The fact that China’s capital and financial account flows have increased greatly “suggests a bias for depreciation, or, if the currency is unchanged, of reserve depletion,” said Philip McNicholas, an Asia sovereign strategist at Robeco Singapore.
“The challenge for the People’s Bank of China is that weak growth is making it hard to attract growth-sensitive portfolio inflows and risks around foreign business viability in China is making multinational corporations reluctant to add to, or in some cases, leave or sell, investments there,” he said.

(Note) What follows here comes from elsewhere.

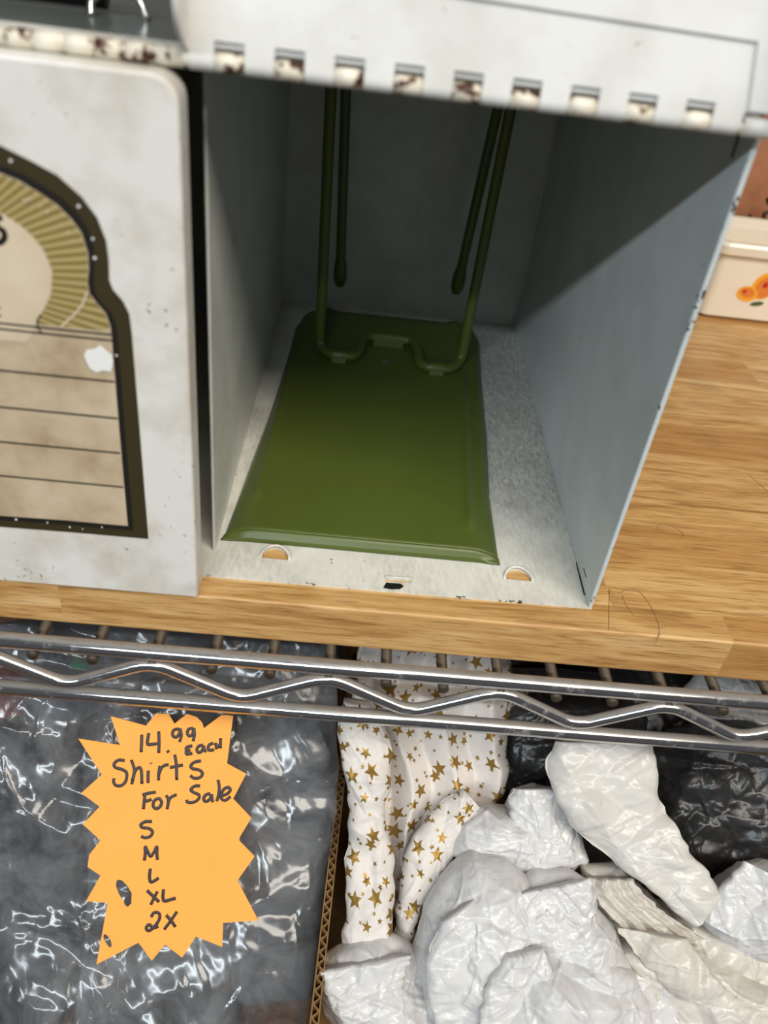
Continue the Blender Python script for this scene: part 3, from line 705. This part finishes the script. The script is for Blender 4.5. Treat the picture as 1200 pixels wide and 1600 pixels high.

The yuan has tumbled about 2.8% over the past three months, tracking losses by all of its Asian peers, as the dollar surged following Donald Trump’s Nov. 5 election victory. China’s currency this month slid to the weakest level since September 2023.
Heading Overseas
China’s local banks sent a net 1.33 trillion yuan ($182 billion) of funds overseas on behalf of their clients for investments last year, a record based on Bloomberg calculations. That total takes into account foreign investment into the country, as well as purchases of overseas securities by local investors.
The nation’s capital account has come under pressure due to the decline of foreign direct investment flows into the country, the appetite for local companies to expand overseas, and an exodus of funds from local stocks. The combination of these factors has led to higher demand for dollars, larger outflows and greater yuan volatility.